Fast forward eighteen years. After languishing on my office floor for eons, I re-edited and revised the manuscripts of my Post Cold War Political Thriller Trilogy. Night Shadows Press published the first two as ebooks, then paperbacks. The third, Overture to Disaster (click to view), has just been released for the Kindle. It appears in the midst of the widespread news coverage of a sarin gas attack on civilians in Syria. A different twist on history repeating itself.

The "political" slant of the book came from my reading of Gary Allen and Larry Abraham, whose conspiracy theories dwelt on the New World Order. I created the Foreign Affairs Roundtable (FAR) and Council of Lyon to mirror the organizations Allen and Abraham accused of being shadow groups behind efforts to create a New World Order.

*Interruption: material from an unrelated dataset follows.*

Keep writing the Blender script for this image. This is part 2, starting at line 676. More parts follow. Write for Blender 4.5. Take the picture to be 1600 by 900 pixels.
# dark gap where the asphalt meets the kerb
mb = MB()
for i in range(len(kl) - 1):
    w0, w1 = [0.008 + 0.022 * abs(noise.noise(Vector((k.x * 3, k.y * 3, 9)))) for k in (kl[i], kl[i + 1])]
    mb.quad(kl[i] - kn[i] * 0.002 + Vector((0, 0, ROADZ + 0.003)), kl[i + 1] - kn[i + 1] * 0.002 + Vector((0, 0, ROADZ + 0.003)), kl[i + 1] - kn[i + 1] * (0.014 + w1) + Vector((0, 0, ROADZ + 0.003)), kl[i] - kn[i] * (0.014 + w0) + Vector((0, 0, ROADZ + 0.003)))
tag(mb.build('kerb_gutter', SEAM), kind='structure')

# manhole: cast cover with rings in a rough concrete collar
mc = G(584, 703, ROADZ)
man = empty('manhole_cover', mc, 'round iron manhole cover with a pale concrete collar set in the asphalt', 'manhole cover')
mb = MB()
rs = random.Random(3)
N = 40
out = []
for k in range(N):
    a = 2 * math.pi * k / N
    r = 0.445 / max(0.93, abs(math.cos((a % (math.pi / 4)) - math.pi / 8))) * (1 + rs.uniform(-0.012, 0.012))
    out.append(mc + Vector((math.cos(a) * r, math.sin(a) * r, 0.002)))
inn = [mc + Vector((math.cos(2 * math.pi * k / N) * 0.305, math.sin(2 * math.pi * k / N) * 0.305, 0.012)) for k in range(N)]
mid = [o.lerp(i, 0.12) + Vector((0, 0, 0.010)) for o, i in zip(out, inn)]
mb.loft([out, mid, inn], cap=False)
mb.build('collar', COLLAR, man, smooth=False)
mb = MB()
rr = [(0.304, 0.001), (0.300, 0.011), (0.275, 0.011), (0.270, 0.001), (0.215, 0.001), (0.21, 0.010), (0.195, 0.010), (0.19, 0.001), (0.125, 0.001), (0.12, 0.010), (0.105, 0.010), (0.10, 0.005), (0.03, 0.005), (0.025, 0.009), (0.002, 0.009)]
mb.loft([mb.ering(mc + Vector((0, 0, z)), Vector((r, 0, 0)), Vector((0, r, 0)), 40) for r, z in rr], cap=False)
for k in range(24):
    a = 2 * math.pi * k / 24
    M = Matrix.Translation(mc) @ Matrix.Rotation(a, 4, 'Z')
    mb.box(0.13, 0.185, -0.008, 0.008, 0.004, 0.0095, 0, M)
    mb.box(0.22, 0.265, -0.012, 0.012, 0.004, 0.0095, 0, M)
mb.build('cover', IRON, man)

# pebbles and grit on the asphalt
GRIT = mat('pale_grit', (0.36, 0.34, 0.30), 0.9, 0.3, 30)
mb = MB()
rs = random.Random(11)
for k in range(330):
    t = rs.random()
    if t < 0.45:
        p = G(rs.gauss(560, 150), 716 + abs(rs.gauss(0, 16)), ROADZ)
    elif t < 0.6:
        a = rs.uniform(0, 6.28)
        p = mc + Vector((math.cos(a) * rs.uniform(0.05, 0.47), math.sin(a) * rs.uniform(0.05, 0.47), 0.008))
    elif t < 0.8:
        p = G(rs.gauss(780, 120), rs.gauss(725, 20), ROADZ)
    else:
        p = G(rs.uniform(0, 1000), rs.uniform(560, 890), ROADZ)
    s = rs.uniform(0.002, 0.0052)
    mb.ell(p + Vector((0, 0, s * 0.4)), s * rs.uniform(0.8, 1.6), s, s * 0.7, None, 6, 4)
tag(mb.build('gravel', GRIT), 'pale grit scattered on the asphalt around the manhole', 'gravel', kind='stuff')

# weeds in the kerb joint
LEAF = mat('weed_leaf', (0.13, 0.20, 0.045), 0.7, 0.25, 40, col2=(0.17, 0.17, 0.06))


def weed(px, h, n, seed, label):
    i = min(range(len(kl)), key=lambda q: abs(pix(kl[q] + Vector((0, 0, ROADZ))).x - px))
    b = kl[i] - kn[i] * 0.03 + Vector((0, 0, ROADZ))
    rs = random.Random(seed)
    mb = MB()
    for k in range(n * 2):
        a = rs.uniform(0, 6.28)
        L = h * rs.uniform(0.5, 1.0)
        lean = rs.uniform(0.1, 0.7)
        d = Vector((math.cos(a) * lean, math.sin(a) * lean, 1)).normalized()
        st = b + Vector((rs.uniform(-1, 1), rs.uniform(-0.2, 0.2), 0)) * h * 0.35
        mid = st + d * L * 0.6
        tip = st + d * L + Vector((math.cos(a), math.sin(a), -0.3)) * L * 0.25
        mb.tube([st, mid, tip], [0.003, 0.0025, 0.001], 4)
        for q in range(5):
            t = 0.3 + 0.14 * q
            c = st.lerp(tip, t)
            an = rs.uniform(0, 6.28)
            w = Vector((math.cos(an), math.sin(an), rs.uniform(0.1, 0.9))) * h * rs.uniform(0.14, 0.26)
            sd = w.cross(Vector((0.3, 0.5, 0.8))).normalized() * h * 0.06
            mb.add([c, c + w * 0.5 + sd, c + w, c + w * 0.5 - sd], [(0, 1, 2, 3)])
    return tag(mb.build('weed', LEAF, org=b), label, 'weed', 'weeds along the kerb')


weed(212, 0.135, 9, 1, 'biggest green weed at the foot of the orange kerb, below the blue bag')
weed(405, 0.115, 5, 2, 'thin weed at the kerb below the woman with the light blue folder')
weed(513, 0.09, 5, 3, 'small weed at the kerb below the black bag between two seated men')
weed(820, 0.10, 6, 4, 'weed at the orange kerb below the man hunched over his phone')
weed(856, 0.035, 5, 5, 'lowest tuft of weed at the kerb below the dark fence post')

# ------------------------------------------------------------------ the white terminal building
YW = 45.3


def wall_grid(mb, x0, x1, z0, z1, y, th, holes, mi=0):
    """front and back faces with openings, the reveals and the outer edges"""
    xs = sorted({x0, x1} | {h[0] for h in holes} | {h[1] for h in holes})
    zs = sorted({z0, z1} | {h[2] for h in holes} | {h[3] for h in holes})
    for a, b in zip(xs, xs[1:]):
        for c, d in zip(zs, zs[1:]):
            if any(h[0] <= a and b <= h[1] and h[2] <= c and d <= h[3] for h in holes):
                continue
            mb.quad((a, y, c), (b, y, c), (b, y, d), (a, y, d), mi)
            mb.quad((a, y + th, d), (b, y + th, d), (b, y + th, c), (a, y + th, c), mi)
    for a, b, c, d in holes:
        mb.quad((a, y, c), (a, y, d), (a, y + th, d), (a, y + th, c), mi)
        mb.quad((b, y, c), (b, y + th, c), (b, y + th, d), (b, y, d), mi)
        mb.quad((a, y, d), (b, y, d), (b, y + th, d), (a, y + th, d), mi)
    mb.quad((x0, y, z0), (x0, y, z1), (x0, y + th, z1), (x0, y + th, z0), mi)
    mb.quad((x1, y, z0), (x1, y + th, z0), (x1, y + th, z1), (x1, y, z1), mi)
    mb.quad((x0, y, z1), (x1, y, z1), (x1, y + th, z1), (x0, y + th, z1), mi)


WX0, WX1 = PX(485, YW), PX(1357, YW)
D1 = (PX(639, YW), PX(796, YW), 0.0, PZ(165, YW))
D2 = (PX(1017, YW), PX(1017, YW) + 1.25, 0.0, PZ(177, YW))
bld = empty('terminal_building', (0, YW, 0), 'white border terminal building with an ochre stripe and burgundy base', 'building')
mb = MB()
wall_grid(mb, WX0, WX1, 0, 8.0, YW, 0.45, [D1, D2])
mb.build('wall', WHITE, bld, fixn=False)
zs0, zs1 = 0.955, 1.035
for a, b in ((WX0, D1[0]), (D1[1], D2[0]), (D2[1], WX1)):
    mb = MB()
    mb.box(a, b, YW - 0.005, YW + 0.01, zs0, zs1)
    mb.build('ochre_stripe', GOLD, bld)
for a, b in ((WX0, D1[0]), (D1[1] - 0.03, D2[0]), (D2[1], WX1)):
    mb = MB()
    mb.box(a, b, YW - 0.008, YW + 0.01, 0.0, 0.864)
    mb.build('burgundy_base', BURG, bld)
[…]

Their writing claimed that international bankers helped finance the Bolshevik Revolution and the Soviet Union over the years. I quote the FAR president as sharing their view that there was never any credible threat of a Soviet military strike against the West. He insisted "The top communists were not about to bite off the handouts that were feeding them. Gorbachev, good soldier that he was, had fought to the end to preserve the status quo. His big problem lay in his outmoded economy that was sinking of its own dead weight. He had just about worked out a method of holding the union together when that group of dull-witted underlings had staged their amateur coup."

This led the FAR to support a dissident group of hardliners with plans to reorganize the former Soviet republics into a new socialist government the one worlders could more easily deal with. What they didn't realize was the depths to which the plotters would go to keep the U.S. President out of the picture. The three principal characters in Overture to Disaster find themselves the only hope of thwarting the use of nerve agents against a large crowd.

Read more on my website.

2 comments:

Jean Henry Mead said...

The book sounds fascinating, Chester, and certainly contemporary. I look forward to reading it.

Chester Campbell said...

Thanks, Jean, it was fun to write, and I learned a lot in the process.